Deux heures de retard – le col du Granon se grimpera une autre fois – Nos cyclistes prennent sagement la longue vallée de la Nevache. Le soleil leur fait des clins d’œil à travers les mélèzes.

Au terminus de la route, plus de mélèzes, un avis de l’autorité militaire avertit les promeneurs qu’il entrent dans le camp de tir des Rochilles et que, précisément ce 4 octobre, on procède à des tirs ! Pitié, messieurs les artilleurs. En fait, l’artillerie tonne bien plus loin, mais nos cyclistes n’en seront totalement convaincus qu’en ayant quitté la zone du champ de tir.

Le sentier n’est plus cyclable, mais il n’est pas si difficile qu’on a bien voulu le dire. Une heure sur ce sentier (à vaches, disent les alpinistes) et voilà les lacs, à plus de 2400 m. Le bleu-vert des lacs, les parois ocres tombant à pic, des plaques de neige et des pelouses à n’en plus finir, c’est l’endroit rêvé pour la pause du déjeuner.  Pierre, dont on connaît bien le goût pour l’eau bien fraîche, tente d’estimer la température de l’eau du lac. Michel, lui, se contente de remplir son bidon.

Après la pause, une descente des plus désagréables sur une piste de sable et de gravier, le passage au milieu du camp des Rochilles encombré de soldats… allemands, quelques slaloms dans les prairies du Plan Lachat, et c’est la deuxième variante : de Valloire à St Jean, en évitant la Maurienne de M. Péchiney.

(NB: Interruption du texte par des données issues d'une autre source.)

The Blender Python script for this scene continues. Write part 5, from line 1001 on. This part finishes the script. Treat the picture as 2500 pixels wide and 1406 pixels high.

Un passage délicat dans les barres rocheuses où la route départementale se fait sentier, et on rejoint la route à Albanette, puis St Jean. Les usines d’aluminium n’intéressent guère nos deux cyclistes, et ils prennent la route de St Sorlin d’Arves, par la troisième variante, le col du Mollard par Albiez Montrond. Montée dans le brouillard, au sens propre et aussi au sens figuré pour Michel, qui monte en somnolant et se retrouve soudain roue à nez avec une vache qui passait par là. La descente du col à 6h du soir achève de le réveiller et c’est l’hôtel à St Sorlin : point de fondue pour Pierre, mais un bon steak et “ du rab pour les morfals ” !

Le lendemain, à 6h on met le nez dehors : il gèle, mais toujours grand beau. On en profite pour monter la Croix de Fer bon train et contempler le Mont Blanc à partir du col du Glandon.

La descente sur Bourg d’Oisans laisse quelques souvenirs glaciaux aux imprudents partis sans gants.

A Bourg d’Oisans, un café réchauffe nos cyclistes frigorifiés. Une petite réparation s’impose sur le dérailleur de Michel, car de la “ petite vitesse ” on aura besoin par la suite.

Montée à l’Alpe d’Huez pour contempler Bourg d’Oisans au-dessus d’une mer de nuages ; montée au col de Sarennes ; montée à Besse, lestés d’un bon déjeuner, et au plateau d’Emparis par une route très pentue (la même que contemplait Michel le matin même du haut du col de Sarennes ; le pauvre était persuadé que l’itinéraire passait ailleurs et se réjouissait de n’être pas de ces cyclistes qui montent de telles routes !

Le plateau d’Emparis se montre sous un ciel gris et tourmenté. De l’autre côté de la Romanche s’étendent des glaciers grisâtres, zébrés de crevasses. La Meije à 4000 m pointe ses dents dans les nuages. Michel s’attarde, cherche ici l’emplacement d’un refuge, là une voie zigzagant entre les crevasses ; mais Pierre le ramène aux réalités : on est à 2300 m, il est 5h du soir, et il faut descendre.

Tantôt à bicyclette, tantôt à pied, ils dévalent les pentes qui mènent au Chazelet coupant par les pierriers, effrayant au passage une vieille dame qui les voit portant, tirant, poussant, retenant leurs vélos.

La fin de la journée est moins glorieuse. La nuit est tombée, et avec elle, le brouillard et le froid. Michel monte le Lautaret à un rythme proche de celui d’un gastéropode. Malgré leurs éclairages, les deux “ cyclo-nocturnes ” sont à peine vus par les voitures. Pierre crie, hurle, gesticule dans la lueur des phares ; Michel moins téméraire, choisit le profil parfois rude du bas-côté de la route.

Enfin, ils atteignent BRIANÇON, sains et saufs.

Il y avait quelques variantes de trop, leur direz-vous. Peut-être, mais notez qu’il n’y eut jamais de hâte, et le jeu en valait bien la chandelle.

Si vous vous laissez tenter par une entreprise de ce genre dans le Briançonnais et le Haut-Dauphiné, prévoyez plutôt trois jours, il y a tant d’autres variantes.